李氏は初の警察出身の行政長官で、7月に就任した。任期5年の初めての演説で「この2年間で労働力人口が14万人減った。企業や人材をめぐる競争に先手を打ち、より積極的に取り組む必要がある」と危機感を示した。

新たに設ける期間2年のビザは、過去1年の年収が250万香港ドル(約4800万円)以上か、世界トップ100の大学を卒業し一定の実務経験がある人が対象。実務経験の要件を満たさないトップ大卒者も年1万人を上限にビザを出し、香港での就職を促す。

特定の業種や年収200万香港ドル以上の欠員補充では、企業が外国人を採用しやすくする。香港永住者以外の人が住宅を購入した場合にかかる30%の印紙税の一部を一定期間後に還付する仕組みも導入する。香港は住宅コストが高く、外国人が定着しにくい一因になっていた。

外国企業の誘致では、公的ファンドに300億香港ドルの投資枠を設け、香港で事業立ち上げをめざす企業に投資する。

民主化デモの取り締まりで名を上げた李氏が、高度人材や外国企業の誘致に力を入れるのは危機感の裏返しでもある。

2020年の香港国家安全維持法(国安法)施行や中国式の厳しい「ゼロコロナ」政策で、金融やITの専門人材が香港を離れる動きが目立つ。外国人向け就労ビザの承認件数は20年以降、大きく減った。政治的な締め付けをきらって香港人が欧米に移住する動きもあり、人材不足に拍車がかかっている。
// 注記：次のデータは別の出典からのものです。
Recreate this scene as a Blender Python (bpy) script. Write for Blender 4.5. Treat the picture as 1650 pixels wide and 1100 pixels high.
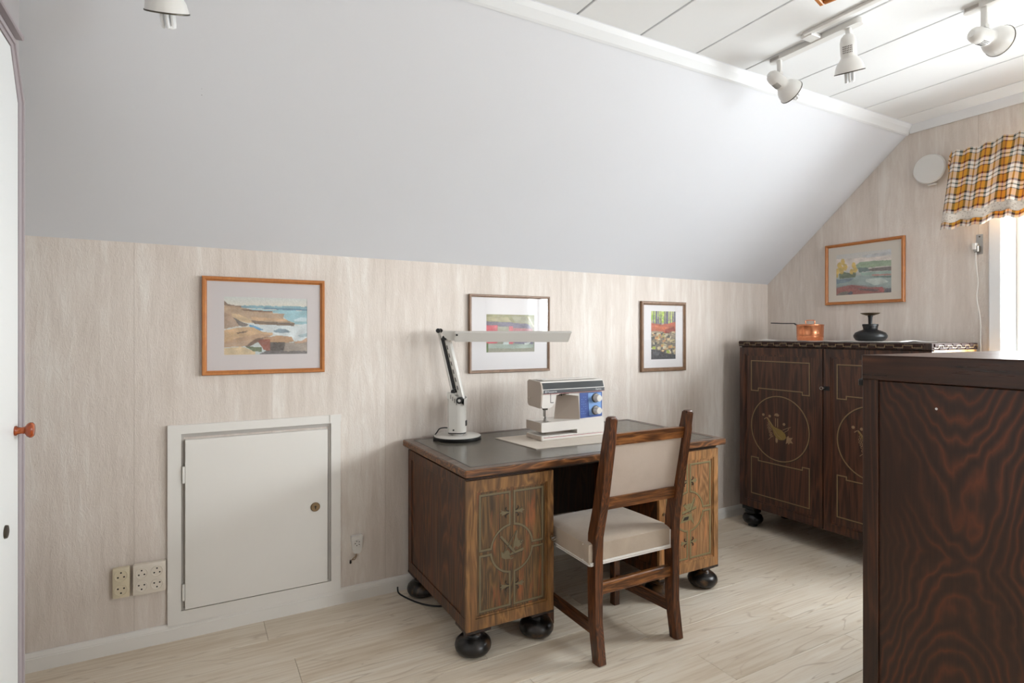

シンガポールも高度人材に5年間の滞在を認めるビザ制度の導入を決めており、アジアの有力都市で人材獲得の競争が激しくなっている。

ただ、香港の政策には効果を疑問視する声もある。人材コンサルタント会社、環球管理諮詢の李漢祥氏は「新卒者を対象としたビザで管理職レベルの人材流出を防ぐことはできない」と指摘。住宅購入にかかる税還付も「住宅を借りる際の優遇がなく、魅力的ではない」と述べた。

コロナ規制をめぐっては、入境時の強制隔離を9月下旬に撤廃し、「ゼロコロナ」の中国本土とは異なる扱いを明確にした。ただ、頻繁な検査や飲食店への入店規制などが残り、ビジネスや観光で香港を訪れるのはハードルが高い。

中国本土との往来を正常化するには「ゼロコロナ」の建前を維持する必要があり、残る規制は感染状況をにらみながら調整する。李長官は「香港にとって中国本土と海外とのつながりを取り戻すのは同じくらい重要で、並行して取り組んでいく」と述べた。

政治面では「一国二制度の最優先事項は国家主権や国家安全を守ることだ」と語り、習近平(シー・ジンピン)指導部の方針に沿って、異論を抑え込む路線を強調した。

国安法を補完する国家安全条例について「制定に向けた準備作業を進める」と説明。民主派の資金源とにらむクラウドファンディングの規制や、サイバーセキュリティーの強化、「偽情報」に対応するための政策などを列挙した。中国に批判的な報道を「偽情報」として取り締まる懸念が浮上している。

演説では中国国民としての意識を醸成するための国家教育を重視し、中国文化を学ぶ幼稚園への支援策にも言及した。